## Begin

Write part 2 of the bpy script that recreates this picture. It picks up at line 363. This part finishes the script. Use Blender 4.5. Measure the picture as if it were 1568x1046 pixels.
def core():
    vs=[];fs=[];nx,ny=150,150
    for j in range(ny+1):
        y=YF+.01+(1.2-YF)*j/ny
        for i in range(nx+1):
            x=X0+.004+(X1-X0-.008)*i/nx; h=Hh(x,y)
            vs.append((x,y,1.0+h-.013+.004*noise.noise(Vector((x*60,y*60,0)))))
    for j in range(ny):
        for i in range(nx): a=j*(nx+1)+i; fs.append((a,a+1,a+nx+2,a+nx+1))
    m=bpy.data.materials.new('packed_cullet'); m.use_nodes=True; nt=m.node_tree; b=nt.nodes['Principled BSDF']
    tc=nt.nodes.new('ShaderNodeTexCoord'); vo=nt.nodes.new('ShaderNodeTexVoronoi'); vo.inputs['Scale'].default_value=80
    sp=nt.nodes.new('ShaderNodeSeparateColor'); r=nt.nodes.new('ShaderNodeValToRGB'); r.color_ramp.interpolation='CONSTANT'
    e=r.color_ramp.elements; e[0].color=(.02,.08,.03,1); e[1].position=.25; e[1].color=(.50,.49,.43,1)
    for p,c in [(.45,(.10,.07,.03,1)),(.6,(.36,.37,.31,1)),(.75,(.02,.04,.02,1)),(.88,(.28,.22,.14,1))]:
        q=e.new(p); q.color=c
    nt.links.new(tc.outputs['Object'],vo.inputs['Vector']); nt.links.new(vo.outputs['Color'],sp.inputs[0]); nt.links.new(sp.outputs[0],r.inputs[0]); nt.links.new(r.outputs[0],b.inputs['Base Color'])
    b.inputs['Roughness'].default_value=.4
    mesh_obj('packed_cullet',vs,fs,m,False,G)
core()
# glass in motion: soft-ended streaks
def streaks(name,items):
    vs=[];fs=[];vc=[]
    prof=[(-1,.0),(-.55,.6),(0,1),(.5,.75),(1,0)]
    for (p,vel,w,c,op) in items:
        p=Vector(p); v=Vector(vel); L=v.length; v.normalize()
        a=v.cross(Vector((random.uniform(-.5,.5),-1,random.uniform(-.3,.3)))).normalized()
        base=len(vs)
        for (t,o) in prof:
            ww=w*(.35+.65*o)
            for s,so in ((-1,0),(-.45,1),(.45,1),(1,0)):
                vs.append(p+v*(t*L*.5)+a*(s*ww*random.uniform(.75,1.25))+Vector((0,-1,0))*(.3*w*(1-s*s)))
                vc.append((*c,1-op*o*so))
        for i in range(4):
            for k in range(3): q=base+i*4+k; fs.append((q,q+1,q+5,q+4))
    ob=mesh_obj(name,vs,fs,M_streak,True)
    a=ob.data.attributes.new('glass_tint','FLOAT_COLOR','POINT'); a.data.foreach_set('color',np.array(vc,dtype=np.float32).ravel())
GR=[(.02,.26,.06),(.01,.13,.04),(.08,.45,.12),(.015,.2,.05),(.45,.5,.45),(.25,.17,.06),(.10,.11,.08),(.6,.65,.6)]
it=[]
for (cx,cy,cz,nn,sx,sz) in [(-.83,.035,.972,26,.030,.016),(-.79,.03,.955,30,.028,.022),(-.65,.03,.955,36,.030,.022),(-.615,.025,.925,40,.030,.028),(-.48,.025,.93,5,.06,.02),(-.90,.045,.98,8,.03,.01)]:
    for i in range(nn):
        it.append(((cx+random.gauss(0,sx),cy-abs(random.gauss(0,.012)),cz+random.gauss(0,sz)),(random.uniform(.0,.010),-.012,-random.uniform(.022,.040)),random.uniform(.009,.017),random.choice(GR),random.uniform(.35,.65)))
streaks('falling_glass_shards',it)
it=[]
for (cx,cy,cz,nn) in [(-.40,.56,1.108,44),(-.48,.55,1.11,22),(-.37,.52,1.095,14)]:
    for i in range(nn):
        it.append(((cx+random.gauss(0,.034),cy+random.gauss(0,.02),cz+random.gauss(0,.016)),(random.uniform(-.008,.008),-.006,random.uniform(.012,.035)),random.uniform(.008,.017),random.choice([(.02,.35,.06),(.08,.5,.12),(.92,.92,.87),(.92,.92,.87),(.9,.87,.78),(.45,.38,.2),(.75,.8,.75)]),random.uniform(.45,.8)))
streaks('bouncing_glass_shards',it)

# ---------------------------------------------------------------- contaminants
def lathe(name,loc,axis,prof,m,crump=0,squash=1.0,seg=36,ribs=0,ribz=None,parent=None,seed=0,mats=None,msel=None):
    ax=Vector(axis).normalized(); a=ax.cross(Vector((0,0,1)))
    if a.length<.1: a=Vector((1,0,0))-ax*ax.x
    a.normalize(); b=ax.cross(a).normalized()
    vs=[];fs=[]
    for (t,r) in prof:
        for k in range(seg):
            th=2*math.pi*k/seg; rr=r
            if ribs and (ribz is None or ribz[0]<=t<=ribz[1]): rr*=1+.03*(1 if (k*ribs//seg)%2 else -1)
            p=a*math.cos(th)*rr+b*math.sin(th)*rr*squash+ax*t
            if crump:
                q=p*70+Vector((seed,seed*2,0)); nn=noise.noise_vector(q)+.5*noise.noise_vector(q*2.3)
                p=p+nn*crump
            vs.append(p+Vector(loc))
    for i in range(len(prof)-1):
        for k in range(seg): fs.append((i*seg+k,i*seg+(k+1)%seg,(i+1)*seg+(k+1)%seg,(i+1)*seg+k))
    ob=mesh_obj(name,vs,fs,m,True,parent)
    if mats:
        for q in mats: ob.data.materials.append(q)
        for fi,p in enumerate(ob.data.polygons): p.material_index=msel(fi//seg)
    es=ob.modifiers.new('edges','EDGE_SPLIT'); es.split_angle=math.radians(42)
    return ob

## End

◆ Stated problem:
All the data must be duplicated exactly, with nothing added or removed.

◆ Full answer:
Write part 2 of the bpy script that recreates this picture. It picks up at line 363. This part finishes the script. Use Blender 4.5. Measure the picture as if it were 1568x1046 pixels.
def core():
    vs=[];fs=[];nx,ny=150,150
    for j in range(ny+1):
        y=YF+.01+(1.2-YF)*j/ny
        for i in range(nx+1):
            x=X0+.004+(X1-X0-.008)*i/nx; h=Hh(x,y)
            vs.append((x,y,1.0+h-.013+.004*noise.noise(Vector((x*60,y*60,0)))))
    for j in range(ny):
        for i in range(nx): a=j*(nx+1)+i; fs.append((a,a+1,a+nx+2,a+nx+1))
    m=bpy.data.materials.new('packed_cullet'); m.use_nodes=True; nt=m.node_tree; b=nt.nodes['Principled BSDF']
    tc=nt.nodes.new('ShaderNodeTexCoord'); vo=nt.nodes.new('ShaderNodeTexVoronoi'); vo.inputs['Scale'].default_value=80
    sp=nt.nodes.new('ShaderNodeSeparateColor'); r=nt.nodes.new('ShaderNodeValToRGB'); r.color_ramp.interpolation='CONSTANT'
    e=r.color_ramp.elements; e[0].color=(.02,.08,.03,1); e[1].position=.25; e[1].color=(.50,.49,.43,1)
    for p,c in [(.45,(.10,.07,.03,1)),(.6,(.36,.37,.31,1)),(.75,(.02,.04,.02,1)),(.88,(.28,.22,.14,1))]:
        q=e.new(p); q.color=c
    nt.links.new(tc.outputs['Object'],vo.inputs['Vector']); nt.links.new(vo.outputs['Color'],sp.inputs[0]); nt.links.new(sp.outputs[0],r.inputs[0]); nt.links.new(r.outputs[0],b.inputs['Base Color'])
    b.inputs['Roughness'].default_value=.4
    mesh_obj('packed_cullet',vs,fs,m,False,G)
core()
# glass in motion: soft-ended streaks
def streaks(name,items):
    vs=[];fs=[];vc=[]
    prof=[(-1,.0),(-.55,.6),(0,1),(.5,.75),(1,0)]
    for (p,vel,w,c,op) in items:
        p=Vector(p); v=Vector(vel); L=v.length; v.normalize()
        a=v.cross(Vector((random.uniform(-.5,.5),-1,random.uniform(-.3,.3)))).normalized()
        base=len(vs)
        for (t,o) in prof:
            ww=w*(.35+.65*o)
            for s,so in ((-1,0),(-.45,1),(.45,1),(1,0)):
                vs.append(p+v*(t*L*.5)+a*(s*ww*random.uniform(.75,1.25))+Vector((0,-1,0))*(.3*w*(1-s*s)))
                vc.append((*c,1-op*o*so))
        for i in range(4):
            for k in range(3): q=base+i*4+k; fs.append((q,q+1,q+5,q+4))
    ob=mesh_obj(name,vs,fs,M_streak,True)
    a=ob.data.attributes.new('glass_tint','FLOAT_COLOR','POINT'); a.data.foreach_set('color',np.array(vc,dtype=np.float32).ravel())
GR=[(.02,.26,.06),(.01,.13,.04),(.08,.45,.12),(.015,.2,.05),(.45,.5,.45),(.25,.17,.06),(.10,.11,.08),(.6,.65,.6)]
it=[]
for (cx,cy,cz,nn,sx,sz) in [(-.83,.035,.972,26,.030,.016),(-.79,.03,.955,30,.028,.022),(-.65,.03,.955,36,.030,.022),(-.615,.025,.925,40,.030,.028),(-.48,.025,.93,5,.06,.02),(-.90,.045,.98,8,.03,.01)]:
    for i in range(nn):
        it.append(((cx+random.gauss(0,sx),cy-abs(random.gauss(0,.012)),cz+random.gauss(0,sz)),(random.uniform(.0,.010),-.012,-random.uniform(.022,.040)),random.uniform(.009,.017),random.choice(GR),random.uniform(.35,.65)))
streaks('falling_glass_shards',it)
it=[]
for (cx,cy,cz,nn) in [(-.40,.56,1.108,44),(-.48,.55,1.11,22),(-.37,.52,1.095,14)]:
    for i in range(nn):
        it.append(((cx+random.gauss(0,.034),cy+random.gauss(0,.02),cz+random.gauss(0,.016)),(random.uniform(-.008,.008),-.006,random.uniform(.012,.035)),random.uniform(.008,.017),random.choice([(.02,.35,.06),(.08,.5,.12),(.92,.92,.87),(.92,.92,.87),(.9,.87,.78),(.45,.38,.2),(.75,.8,.75)]),random.uniform(.45,.8)))
streaks('bouncing_glass_shards',it)

# ---------------------------------------------------------------- contaminants
def lathe(name,loc,axis,prof,m,crump=0,squash=1.0,seg=36,ribs=0,ribz=None,parent=None,seed=0,mats=None,msel=None):
    ax=Vector(axis).normalized(); a=ax.cross(Vector((0,0,1)))
    if a.length<.1: a=Vector((1,0,0))-ax*ax.x
    a.normalize(); b=ax.cross(a).normalized()
    vs=[];fs=[]
    for (t,r) in prof:
        for k in range(seg):
            th=2*math.pi*k/seg; rr=r
            if ribs and (ribz is None or ribz[0]<=t<=ribz[1]): rr*=1+.03*(1 if (k*ribs//seg)%2 else -1)
            p=a*math.cos(th)*rr+b*math.sin(th)*rr*squash+ax*t
            if crump:
                q=p*70+Vector((seed,seed*2,0)); nn=noise.noise_vector(q)+.5*noise.noise_vector(q*2.3)
                p=p+nn*crump
            vs.append(p+Vector(loc))
    for i in range(len(prof)-1):
        for k in range(seg): fs.append((i*seg+k,i*seg+(k+1)%seg,(i+1)*seg+(k+1)%seg,(i+1)*seg+k))
    ob=mesh_obj(name,vs,fs,m,True,parent)
    if mats:
        for q in mats: ob.data.materials.append(q)
        for fi,p in enumerate(ob.data.polygons): p.material_index=msel(fi//seg)
    es=ob.modifiers.new('edges','EDGE_SPLIT'); es.split_angle=math.radians(42)
    return ob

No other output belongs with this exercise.